Assume a two armed case with bernoulli rewards. We know that UCB1 gives a pretty tight bound for multiarmed bandit cases. What if we know the mean of one arm, how can we obtain a better strategy/algorithm than the UCB1?
The way I see it is that since we already know what to expect for one arm, we never explore it. So one would have to find the optimal amount of exploration for the unknown arm before we decide on one arm and exploit that forever after?
You may want to look at Bubeck et al..
Long story short, in the two arms case, if you know the value of the two arms but don't know which one is which you can have constant regret (with respect to horizon $T$).
However, if you know only the value of the best arm (but not its identity), it does not help much (logarithmic regret rate).

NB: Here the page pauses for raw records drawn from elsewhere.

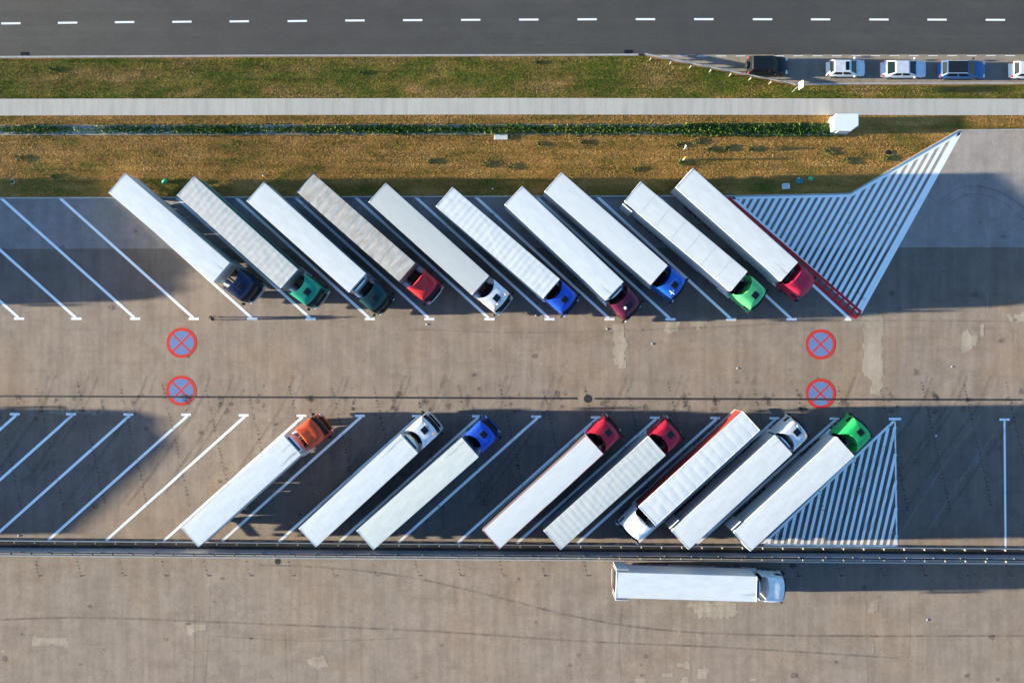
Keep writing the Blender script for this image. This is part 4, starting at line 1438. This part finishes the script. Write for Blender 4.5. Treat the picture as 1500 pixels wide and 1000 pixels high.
rs = empty('road_sign', G(1160.5, 135))
tag(rs, 'white rectangular road sign on a pole at the start of the layby', 'sign')
MB().tube((0, 0, -.1), (.12, .18, 2.55), .035, 10).build('sign_pole', M['galv'], rs, smooth=50)
sp = MB()
sp.loft([[(.06, -.30, 1.75), (.10, -.30, 1.75), (.10, .42, 1.75), (.06, .42, 1.75)], [(.22, -.30, 2.6), (.26, -.30, 2.6), (.26, .42, 2.6), (.22, .42, 2.6)]])
sp.build('sign_panel', M['white'], rs)
sb = MB(); sb.loft([[(.115, -.15, 2.0), (.12, -.15, 2.0), (.12, .27, 2.0), (.115, .27, 2.0)], [(.215, -.15, 2.4), (.225, -.15, 2.4), (.225, .27, 2.4), (.215, .27, 2.4)]])
sb.build('sign_face', M['sign_blue'], rs)

mk = empty('marker_post', G(1001, 234.5))
tag(mk, 'orange and white marker post standing in the dry grass', 'post')
MB().box(-.07, .07, -.07, .07, -.1, .95, .01).build('post_shaft', M['white'], mk)
MB().box(-.10, .10, -.10, .10, .95, 1.33, .03).build('post_cap', M['amber'], mk)
mk2 = empty('marker_board', G(1000.5, 219.5))
tag(mk2, 'small white board on a thin pole in the dry grass', 'sign')
MB().tube((0, 0, -.1), (0, 0, 1.2), .02, 8).build('board_pole', M['galv'], mk2)
mb = MB()
mb.loft([[(-.16, -.28, 1.18), (-.14, -.28, 1.18), (.02, .24, 1.18), (0, .24, 1.18)], [(-.05, -.02, 1.68), (-.03, -.02, 1.68), (.02, .02, 1.68), (0, .02, 1.68)]])
mb.loft([[(.16, -.28, 1.18), (.14, -.28, 1.18), (-.02 + .04, .24, 1.18), (.04, .24, 1.18)], [(.05, -.02, 1.68), (.03, -.02, 1.68), (.03, .02, 1.68), (.04, .02, 1.68)]])
mb.build('board_panel', M['white'], mk2)


def lumpy(name, x, y, sx, sy, sz, mat, label, rz=0.0, box=False, cat='litter'):
    mb = MB()
    if box:
        # opened carton: floor and four flared walls
        mb.box(-sx, sx, -sy, sy, 0, .03)
        for s in (-1, 1):
            mb.loft([[(s * sx - .015, -sy, .03), (s * sx + .015, -sy, .03), (s * sx + .015, sy, .03), (s * sx - .015, sy, .03)],
                     [(s * sx * 1.15 - .015, -sy, sz), (s * sx * 1.15 + .015, -sy, sz), (s * sx * 1.15 + .015, sy, sz), (s * sx * 1.15 - .015, sy, sz)]])
            mb.loft([[(-sx + .02, s * sy - .015, .03), (sx - .02, s * sy - .015, .03), (sx - .02, s * sy + .015, .03), (-sx + .02, s * sy + .015, .03)],
                     [(-sx + .02, s * sy * 1.1 - .015, sz), (sx - .02, s * sy * 1.1 - .015, sz), (sx - .02, s * sy * 1.1 + .015, sz), (-sx + .02, s * sy * 1.1 + .015, sz)]])
        o = mb.build(name, mat, None, G(x, y) + Vector((0, 0, .02)), rz)
    else:
        nu, nv = 12, 6
        rings = []
        for j in range(nv + 1):
            ph = math.pi * (.04 + .92 * j / nv)
            ring = []
            for i in range(nu):
                t = 2 * math.pi * i / nu
                k = 1 + .35 * mnoise.noise(Vector((math.cos(t) * 2 + x, math.sin(t) * 2 + y, ph * 2)))
                ring.append((sx * math.sin(ph) * math.cos(t) * k, sy * math.sin(ph) * math.sin(t) * k, sz * (1 + math.cos(ph)) / 2 * k))
            rings.append(ring)
        mb.loft(rings)
        o = mb.build(name, mat, None, G(x, y), rz, smooth=60)
    return tag(o, label, cat, 'litter lying about the truck park')


teal_p = plain('teal_plastic', (.03, .35, .40), .4); green_p = plain('green_plastic', (.03, .5, .2), .4); blue_p = plain('blue_plastic', (.05, .25, .5), .4)
lumpy('open_carton', 1150, 273.5, .32, .25, .28, M['white'], 'white open carton lying on the grass above the striped marking', .1, True)
lumpy('plastic_crate', 1170, 265.5, .26, .20, .22, teal_p, 'teal plastic crate lying on shaded grass beside the green bag', 0, True)
lumpy('plastic_bag', 1187, 262, .26, .20, .2, green_p, 'crumpled green plastic bag lying on the shaded grass')
lumpy('plastic_bag', 242, 266.5, .28, .26, .24, green_p, 'green and blue rubbish bag between the two leftmost trucks')
lumpy('plastic_bag', 1301.5, 223.5, .30, .24, .05, M['dark'], 'flattened dark plastic sheet in the dry grass near the slanting kerb')
lumpy('plastic_bag', 1170, 261.2, .12, .07, .06, M['white'], 'scrap of white plastic just above the teal crate')
bits = [(625, 475, 'by the upper bay ends below the red cab'), (785, 462, 'near the royal blue cab'), (889, 481.5, 'beside the pale patch below the maroon cab'), (955, 503.5, 'in the middle of the aisle'),
        (1080, 539, 'in the aisle left of the right roundels'), (1371, 638, 'in the empty shaded bay at lower right'), (27, 784, 'near the guardrail at lower left'), (385.5, 257.5, 'at the edge of shadow on the grass'),
        (721.5, 276.8, 'on the shaded grass behind the trucks'), (1358, 907, 'on the service road at lower right'), (139, 192, 'in the ivy bed at left'), (821, 183, 'in the ivy bed at centre'), (1394, 537, 'near the drain at the right edge')]
for (x, y, w) in bits:
    lumpy('paper_scrap', x, y, .10, .08, .05, M['offwhite'], 'small white paper scrap ' + w, random.uniform(0, 3))
hoop = MB()
for i in range(9):
    t0, t1 = -1.9 + i * .42, -1.9 + (i + 1) * .42
    hoop.tube((.33 * math.cos(t0), .26 * math.sin(t0), .12), (.33 * math.cos(t1), .26 * math.sin(t1), .12), .025, 6)
tag(hoop.build('bent_strap', M['alu'], None, G(18, 266.5)), 'curled pale strap lying on the shaded grass at far left', 'litter', 'litter lying about the truck park')


def person():
    """one continuous figure grown from a skeleton; arms bent forward holding a small controller"""
    J = {'pelvis': (0, 0, .95, .15), 'waist': (0, 0, 1.12, .14), 'chest': (.01, 0, 1.34, .165), 'neck': (.01, 0, 1.50, .06), 'chin': (.02, 0, 1.57, .075), 'head': (.02, 0, 1.66, .105), 'crown': (.015, 0, 1.74, .08)}
    E = [('pelvis', 'waist'), ('waist', 'chest'), ('chest', 'neck'), ('neck', 'chin'), ('chin', 'head'), ('head', 'crown')]
    for s, k in ((-1, 'r'), (1, 'l')):
        J.update({'hip' + k: (0, s * .10, .90, .105), 'knee' + k: (.02, s * .13, .50, .07), 'ankle' + k: (0, s * .15, .10, .05), 'toe' + k: (.15, s * .17, .045, .045),
                  'sh' + k: (0, s * .19, 1.42, .075), 'elb' + k: (.02, s * .27, 1.14, .05), 'wr' + k: (.22, s * .12, 1.10, .036), 'palm' + k: (.28, s * .09, 1.11, .036)})
        E += [('pelvis', 'hip' + k), ('hip' + k, 'knee' + k), ('knee' + k, 'ankle' + k), ('ankle' + k, 'toe' + k), ('chest', 'sh' + k), ('sh' + k, 'elb' + k), ('elb' + k, 'wr' + k), ('wr' + k, 'palm' + k)]
        for q in range(4):
            J['f%d' % q + k] = (.34, s * (.085 - .022 * q + .02), 1.125 - .012 * q, .011)
            J['g%d' % q + k] = (.365 - .012 * q, s * (.06 - .022 * q + .02), 1.10 - .012 * q, .009)
            E += [('palm' + k, 'f%d' % q + k), ('f%d' % q + k, 'g%d' % q + k)]
        J['th' + k] = (.27, s * .045, 1.135, .013); E.append(('palm' + k, 'th' + k))
    names = list(J)
    me = bpy.data.meshes.new('person')
    me.from_pydata([J[n][:3] for n in names], [(names.index(a), names.index(b)) for a, b in E], [])
    tmp = bpy.data.objects.new('person_skeleton', me)
    col.objects.link(tmp)
    md = tmp.modifiers.new('skin', 'SKIN')
    for i, n in enumerate(names):
        v = me.skin_vertices[0].data[i]
        v.radius = (J[n][3], J[n][3] * (1.0 if n not in ('chest', 'waist', 'pelvis') else .85))
        v.use_root = (n == 'pelvis')
    sb_ = tmp.modifiers.new('sub', 'SUBSURF'); sb_.levels = 2; sb_.render_levels = 2
    dg = bpy.context.evaluated_depsgraph_get()
    out = bpy.data.meshes.new_from_object(tmp.evaluated_get(dg))
    bpy.data.objects.remove(tmp)
    out.materials.clear()
    for k in ('cloth_dark', 'cloth_tan', 'skin', 'hair', 'dark'):
        out.materials.append(M[k])
    for p in out.polygons:
        c = p.center
        if c.z > 1.62 and (c.x < .05 or c.z > 1.73): i = 3
        elif c.z > 1.49: i = 2
        elif c.x > .20 and c.z > .8: i = 2
        elif c.z < .12: i = 4
        elif c.z < .96: i = 1
        else: i = 0
        p.material_index = i
        p.use_smooth = True
    o = link('person', out, None, G(315.5, 466.8), R(35))
    for s in (-1, 1):
        pass
    ct = MB().box(.27, .33, -.07, .07, 1.12, 1.15, .01)
    cto = ct.build('remote_control', M['dark'], None, G(315.5, 466.8), R(35))
    tag(cto, 'small dark handset held by the standing person', 'handset')
    return tag(o, 'person in black jacket and tan trousers standing alone on the paving', 'person')


person()
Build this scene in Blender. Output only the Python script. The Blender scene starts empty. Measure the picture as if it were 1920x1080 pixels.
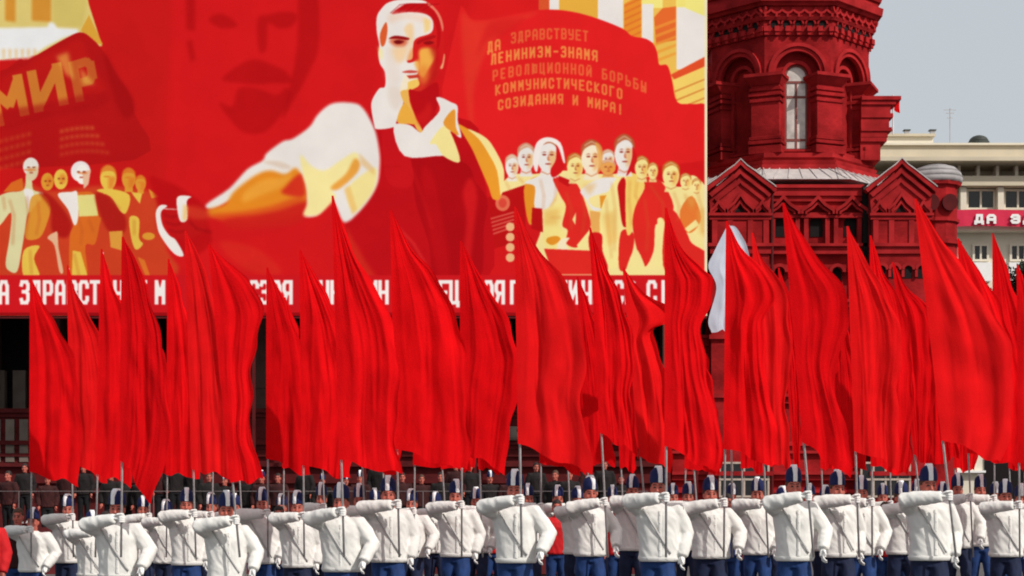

If you only know the difference between the two arms, it does not help much either. (In terms of achievable rate, you may come up with simpler algorithm).
They don't treat your specific case (you know the value of arm 1 but not arm 2). I think it will depend wether arm 1 is the best or not. If arm 1 is the best, then I guess the rate is logarithmic. If arm 2 is the best, then the regret bound is constant.
My educated guess is that only arm 2 is informative. So , if explorative pulls happens to be the best, then they are harmless (even if you don't know they are). You may want to use the index $$i_1 = \mu_1$$ $$i_2 = ucb_2$$
with $\mu_1$ the known value of arm $1$ and $ucb_2$ the classic ucb index of arm 2. If arm 1 is the best, the exploration bonus on arm 2 will cause classical logarithmic rate. However, if arm 2 is the best then your ucb will be at some point with high probability above $\mu_1$ and you will stop pulling arm 1 (and hence doing mistake) forever.